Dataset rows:
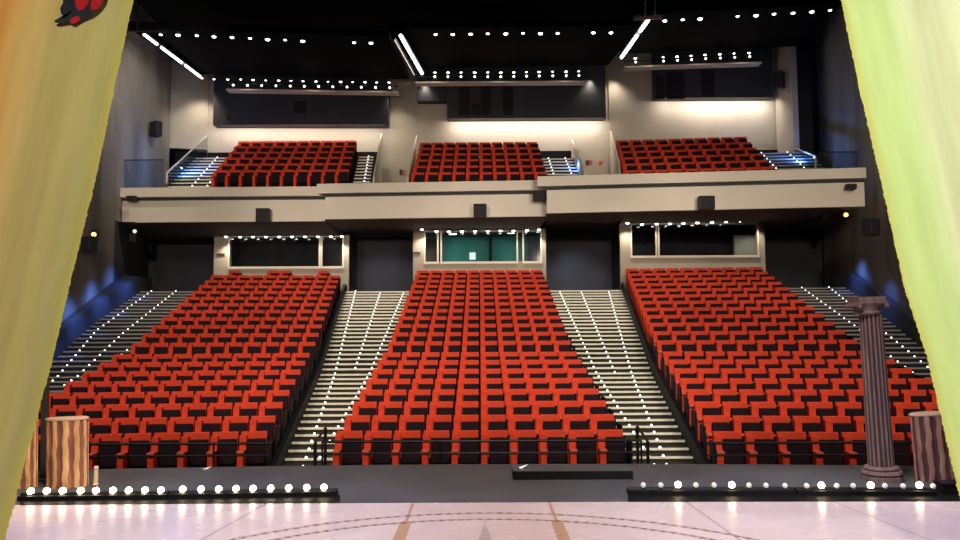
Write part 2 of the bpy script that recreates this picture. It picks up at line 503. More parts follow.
# balcony stairs
def ustair(name, B, xl, xr, lights, label, m=None, mn=None):
    staircase(name, B, BROWS, xl, xr, 5.5, m or M['stair'], mn or M['nosing'], lights, label, led=0.028, per=2, nose_h=0.05)
ustair('balcony_staircase_middle_left', UL, lambda s: 0.12, lambda s: 0.82, [(lambda s: 0.58, -1, 9)], 'narrow lit balcony stairs right of the left balcony seats')
ustair('balcony_staircase_middle_right', UC, lambda s: 2.78, lambda s: 4.3 + s * 0.02, [(lambda s: 3.1, 0.2, 9), (lambda s: 3.85, -1, 9)], 'lit balcony stairs beside the exit signs')
ustair('balcony_staircase_left_side', UL, lambda s: -7.35, lambda s: -5.6, [(lambda s: -5.74, -1, 9), (lambda s: -6.35, -1, 9)], 'lit balcony stairs beside the left glass balustrade')
ustair('balcony_staircase_right_side', UR, lambda s: 5.92, lambda s: 8.2, [(lambda s: 6.25, -1, 9), (lambda s: 7.35, -1, 9)], 'dark balcony stairs beside the right glass balustrade', M['stair_side'], M['nosing_side'])

# ------------------------------------------------------------------ walls
def wall_strip(name, pts, z0, z1, m, thick=0.2, side=1):
    mb = MB().use(m)
    for a, b in zip(pts, pts[1:]):
        a = Vector((*a, 0)); b = Vector((*b, 0)); n = Vector((-(b - a).y, (b - a).x, 0)).normalized() * thick * side
        mb.hexa([a + Vector((0, 0, z0)), b + Vector((0, 0, z0)), b + n + Vector((0, 0, z0)), a + n + Vector((0, 0, z0))],
                [a + Vector((0, 0, z1)), b + Vector((0, 0, z1)), b + n + Vector((0, 0, z1)), a + n + Vector((0, 0, z1))])
    return struct(mb.build(name))
CEIL = 15.2
BAL_Z = 5.89
wall_strip('wall_left', [(WL(11), 11), (WL(30.6), 30.6)], -1.2, CEIL, M['wall'], side=1)
wall_strip('wall_left_upper', [(WL(30.6), 30.6), (-14.35, 36.5)], BAL_Z, CEIL, M['wall'], side=1)
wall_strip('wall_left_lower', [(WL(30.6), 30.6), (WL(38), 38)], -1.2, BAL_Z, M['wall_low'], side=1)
wall_strip('wall_right', [(WR(11), 11), (WR(36.2), 36.2)], -1.2, CEIL, M['wall'], side=-1)
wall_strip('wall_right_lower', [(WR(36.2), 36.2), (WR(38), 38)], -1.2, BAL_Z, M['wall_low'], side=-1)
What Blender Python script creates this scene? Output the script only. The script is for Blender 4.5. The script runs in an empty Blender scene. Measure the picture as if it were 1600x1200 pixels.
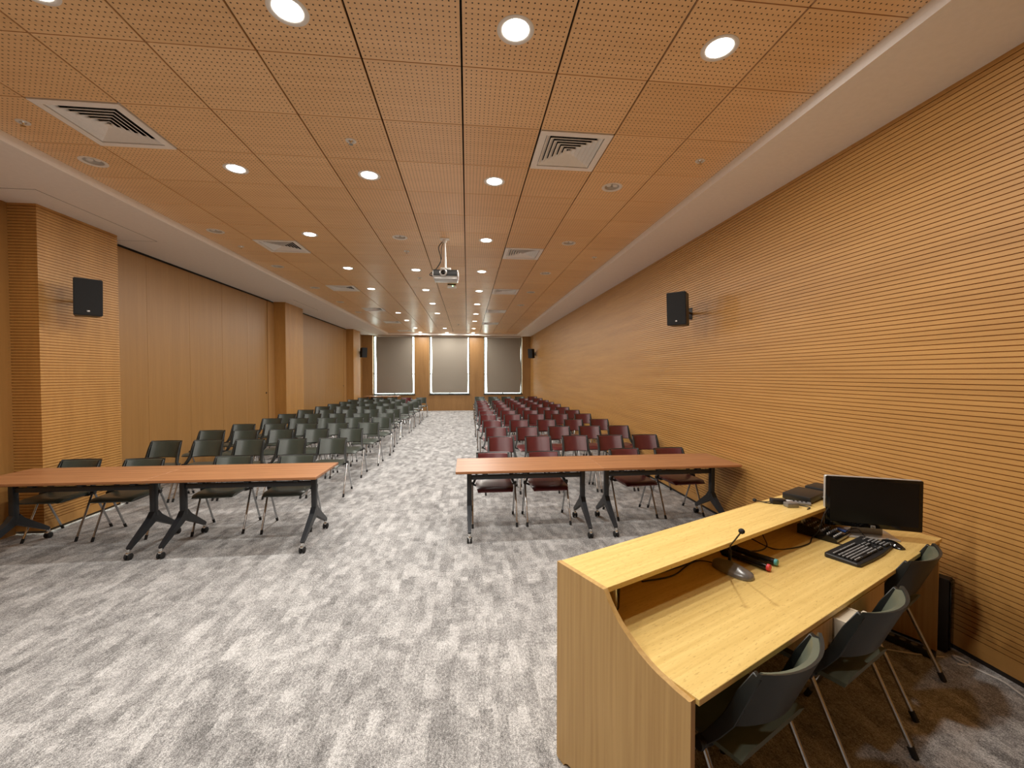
import bpy, bmesh, math, random
from mathutils import Vector, Matrix

random.seed(7)
SC = bpy.context.scene
COL = SC.collection
R = math.radians

# ------------------------------------------------------------------ camera
cam_data = bpy.data.cameras.new('camera')
cam = bpy.data.objects.new('camera', cam_data)
COL.objects.link(cam)
cam.location = (0.0, 0.0, 1.732)
cam.rotation_euler = (math.pi/2 - 0.0234, 0.0, -0.1064)
cam_data.sensor_width = 36.0
cam_data.lens = 652.32*36/1600
cam_data.clip_start = 0.05
SC.camera = cam

# ------------------------------------------------------------------ daylight outside the windows
world = bpy.data.worlds.new('daylight')
SC.world = world
world.use_nodes = True
wbg = world.node_tree.nodes['Background']
wbg.inputs[0].default_value = (0.90, 1.0, 0.93, 1)
wbg.inputs[1].default_value = 5.0

# ------------------------------------------------------------------ exposure
SC.view_settings.view_transform = 'Standard'
SC.view_settings.look = 'None'
SC.view_settings.exposure = 0.80
SC.view_settings.gamma = 1.0
SC.view_settings.use_curve_mapping = False
SC.cycles.use_denoising = True
SC.cycles.sample_clamp_indirect = 5.0
SC.cycles.caustics_reflective = False
SC.cycles.caustics_refractive = False
SC.cycles.max_bounces = 8
SC.cycles.diffuse_bounces = 5

LAMP_W = 15.0
LAMP_COL = (1.0, 0.965, 0.905)

# ------------------------------------------------------------------ room constants (metres)
CZ, SZ = 3.636, 3.556            # tile ceiling, plaster soffit
XW, YF, YB = 3.044, 20.04, -2.85 # right wall, window wall, wall behind the camera
XP, XC = -4.86, -4.58            # partition plane, column face
XE, XL = 2.352, -3.611           # edges of the tile ceiling
GX, GS = -0.0299, 0.6
GY, GD = 2.646, 0.6085

# ------------------------------------------------------------------ materials
def lin(c):
    return tuple(((v/255)/12.92 if v/255 <= 0.04045 else ((v/255+0.055)/1.055)**2.4) for v in c)

class NT:
    """small helper to write node trees"""
    def __init__(self, name):
        self.m = bpy.data.materials.new(name)
        self.m.use_nodes = True
        self.t = self.m.node_tree
        self.b = self.t.nodes['Principled BSDF']
    def n(self, kind, **kw):
        nd = self.t.nodes.new(kind)
        for k, v in kw.items():
            setattr(nd, k, v)
        return nd
    def l(self, a, b):
        self.t.links.new(a, b)
    def math(self, op, a, b=None, c=None):
        nd = self.n('ShaderNodeMath', operation=op)
        for i, v in enumerate((a, b, c)):
            if v is None: continue
            if isinstance(v, (int, float)): nd.inputs[i].default_value = v
            else: self.l(v, nd.inputs[i])
        return nd.outputs[0]
    def coords(self, scale=(1, 1, 1), rot=(0, 0, 0)):
        tc = self.n('ShaderNodeTexCoord')
        mp = self.n('ShaderNodeMapping')
        mp.inputs['Scale'].default_value = scale
        mp.inputs['Rotation'].default_value = rot
        self.l(tc.outputs['Object'], mp.inputs['Vector'])
        return mp.outputs['Vector']
    def noise(self, vec, scale=1.0, detail=3.0, rough=0.55):
        nd = self.n('ShaderNodeTexNoise')
        nd.inputs['Scale'].default_value = scale
        nd.inputs['Detail'].default_value = detail
        nd.inputs['Roughness'].default_value = rough
        self.l(vec, nd.inputs['Vector'])
        return nd.outputs['Fac']
    def ramp(self, fac, stops):
        nd = self.n('ShaderNodeValToRGB')
        el = nd.color_ramp.elements
        while len(el) < len(stops): el.new(0.5)
        for e, (p, c) in zip(el, stops):
            e.position = p; e.color = (*c, 1)
        self.l(fac, nd.inputs[0])
        return nd.outputs[0]
    def mix(self, fac, a, b, mode='MIX'):
        nd = self.n('ShaderNodeMix', data_type='RGBA', blend_type=mode)
        for sock, v in ((nd.inputs[0], fac), (nd.inputs[6], a), (nd.inputs[7], b)):
            if isinstance(v, (int, float)): sock.default_value = v
            elif isinstance(v, tuple): sock.default_value = (*v, 1)
            else: self.l(v, sock)
        return nd.outputs[2]
    def bump(self, h, dist=0.002, strength=0.4):
        nd = self.n('ShaderNodeBump')
        nd.inputs['Distance'].default_value = dist
        nd.inputs['Strength'].default_value = strength
        self.l(h, nd.inputs['Height'])
        self.l(nd.outputs[0], self.b.inputs['Normal'])
    def base(self, sock): self.l(sock, self.b.inputs['Base Color'])
    def rough(self, v): self.b.inputs['Roughness'].default_value = v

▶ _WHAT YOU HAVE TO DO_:
Retype each entry precisely. Skip images entirely.

▶ _RESULT_:
Write part 2 of the bpy script that recreates this picture. It picks up at line 503. More parts follow.
# balcony stairs
def ustair(name, B, xl, xr, lights, label, m=None, mn=None):
    staircase(name, B, BROWS, xl, xr, 5.5, m or M['stair'], mn or M['nosing'], lights, label, led=0.028, per=2, nose_h=0.05)
ustair('balcony_staircase_middle_left', UL, lambda s: 0.12, lambda s: 0.82, [(lambda s: 0.58, -1, 9)], 'narrow lit balcony stairs right of the left balcony seats')
ustair('balcony_staircase_middle_right', UC, lambda s: 2.78, lambda s: 4.3 + s * 0.02, [(lambda s: 3.1, 0.2, 9), (lambda s: 3.85, -1, 9)], 'lit balcony stairs beside the exit signs')
ustair('balcony_staircase_left_side', UL, lambda s: -7.35, lambda s: -5.6, [(lambda s: -5.74, -1, 9), (lambda s: -6.35, -1, 9)], 'lit balcony stairs beside the left glass balustrade')
ustair('balcony_staircase_right_side', UR, lambda s: 5.92, lambda s: 8.2, [(lambda s: 6.25, -1, 9), (lambda s: 7.35, -1, 9)], 'dark balcony stairs beside the right glass balustrade', M['stair_side'], M['nosing_side'])

# ------------------------------------------------------------------ walls
def wall_strip(name, pts, z0, z1, m, thick=0.2, side=1):
    mb = MB().use(m)
    for a, b in zip(pts, pts[1:]):
        a = Vector((*a, 0)); b = Vector((*b, 0)); n = Vector((-(b - a).y, (b - a).x, 0)).normalized() * thick * side
        mb.hexa([a + Vector((0, 0, z0)), b + Vector((0, 0, z0)), b + n + Vector((0, 0, z0)), a + n + Vector((0, 0, z0))],
                [a + Vector((0, 0, z1)), b + Vector((0, 0, z1)), b + n + Vector((0, 0, z1)), a + n + Vector((0, 0, z1))])
    return struct(mb.build(name))
CEIL = 15.2
BAL_Z = 5.89
wall_strip('wall_left', [(WL(11), 11), (WL(30.6), 30.6)], -1.2, CEIL, M['wall'], side=1)
wall_strip('wall_left_upper', [(WL(30.6), 30.6), (-14.35, 36.5)], BAL_Z, CEIL, M['wall'], side=1)
wall_strip('wall_left_lower', [(WL(30.6), 30.6), (WL(38), 38)], -1.2, BAL_Z, M['wall_low'], side=1)
wall_strip('wall_right', [(WR(11), 11), (WR(36.2), 36.2)], -1.2, CEIL, M['wall'], side=-1)
wall_strip('wall_right_lower', [(WR(36.2), 36.2), (WR(38), 38)], -1.2, BAL_Z, M['wall_low'], side=-1)
What Blender Python script creates this scene? Output the script only. The script is for Blender 4.5. The script runs in an empty Blender scene. Measure the picture as if it were 1600x1200 pixels.
import bpy, bmesh, math, random
from mathutils import Vector, Matrix

random.seed(7)
SC = bpy.context.scene
COL = SC.collection
R = math.radians

# ------------------------------------------------------------------ camera
cam_data = bpy.data.cameras.new('camera')
cam = bpy.data.objects.new('camera', cam_data)
COL.objects.link(cam)
cam.location = (0.0, 0.0, 1.732)
cam.rotation_euler = (math.pi/2 - 0.0234, 0.0, -0.1064)
cam_data.sensor_width = 36.0
cam_data.lens = 652.32*36/1600
cam_data.clip_start = 0.05
SC.camera = cam

# ------------------------------------------------------------------ daylight outside the windows
world = bpy.data.worlds.new('daylight')
SC.world = world
world.use_nodes = True
wbg = world.node_tree.nodes['Background']
wbg.inputs[0].default_value = (0.90, 1.0, 0.93, 1)
wbg.inputs[1].default_value = 5.0

# ------------------------------------------------------------------ exposure
SC.view_settings.view_transform = 'Standard'
SC.view_settings.look = 'None'
SC.view_settings.exposure = 0.80
SC.view_settings.gamma = 1.0
SC.view_settings.use_curve_mapping = False
SC.cycles.use_denoising = True
SC.cycles.sample_clamp_indirect = 5.0
SC.cycles.caustics_reflective = False
SC.cycles.caustics_refractive = False
SC.cycles.max_bounces = 8
SC.cycles.diffuse_bounces = 5

LAMP_W = 15.0
LAMP_COL = (1.0, 0.965, 0.905)

# ------------------------------------------------------------------ room constants (metres)
CZ, SZ = 3.636, 3.556            # tile ceiling, plaster soffit
XW, YF, YB = 3.044, 20.04, -2.85 # right wall, window wall, wall behind the camera
XP, XC = -4.86, -4.58            # partition plane, column face
XE, XL = 2.352, -3.611           # edges of the tile ceiling
GX, GS = -0.0299, 0.6
GY, GD = 2.646, 0.6085

# ------------------------------------------------------------------ materials
def lin(c):
    return tuple(((v/255)/12.92 if v/255 <= 0.04045 else ((v/255+0.055)/1.055)**2.4) for v in c)

class NT:
    """small helper to write node trees"""
    def __init__(self, name):
        self.m = bpy.data.materials.new(name)
        self.m.use_nodes = True
        self.t = self.m.node_tree
        self.b = self.t.nodes['Principled BSDF']
    def n(self, kind, **kw):
        nd = self.t.nodes.new(kind)
        for k, v in kw.items():
            setattr(nd, k, v)
        return nd
    def l(self, a, b):
        self.t.links.new(a, b)
    def math(self, op, a, b=None, c=None):
        nd = self.n('ShaderNodeMath', operation=op)
        for i, v in enumerate((a, b, c)):
            if v is None: continue
            if isinstance(v, (int, float)): nd.inputs[i].default_value = v
            else: self.l(v, nd.inputs[i])
        return nd.outputs[0]
    def coords(self, scale=(1, 1, 1), rot=(0, 0, 0)):
        tc = self.n('ShaderNodeTexCoord')
        mp = self.n('ShaderNodeMapping')
        mp.inputs['Scale'].default_value = scale
        mp.inputs['Rotation'].default_value = rot
        self.l(tc.outputs['Object'], mp.inputs['Vector'])
        return mp.outputs['Vector']
    def noise(self, vec, scale=1.0, detail=3.0, rough=0.55):
        nd = self.n('ShaderNodeTexNoise')
        nd.inputs['Scale'].default_value = scale
        nd.inputs['Detail'].default_value = detail
        nd.inputs['Roughness'].default_value = rough
        self.l(vec, nd.inputs['Vector'])
        return nd.outputs['Fac']
    def ramp(self, fac, stops):
        nd = self.n('ShaderNodeValToRGB')
        el = nd.color_ramp.elements
        while len(el) < len(stops): el.new(0.5)
        for e, (p, c) in zip(el, stops):
            e.position = p; e.color = (*c, 1)
        self.l(fac, nd.inputs[0])
        return nd.outputs[0]
    def mix(self, fac, a, b, mode='MIX'):
        nd = self.n('ShaderNodeMix', data_type='RGBA', blend_type=mode)
        for sock, v in ((nd.inputs[0], fac), (nd.inputs[6], a), (nd.inputs[7], b)):
            if isinstance(v, (int, float)): sock.default_value = v
            elif isinstance(v, tuple): sock.default_value = (*v, 1)
            else: self.l(v, sock)
        return nd.outputs[2]
    def bump(self, h, dist=0.002, strength=0.4):
        nd = self.n('ShaderNodeBump')
        nd.inputs['Distance'].default_value = dist
        nd.inputs['Strength'].default_value = strength
        self.l(h, nd.inputs['Height'])
        self.l(nd.outputs[0], self.b.inputs['Normal'])
    def base(self, sock): self.l(sock, self.b.inputs['Base Color'])
    def rough(self, v): self.b.inputs['Roughness'].default_value = v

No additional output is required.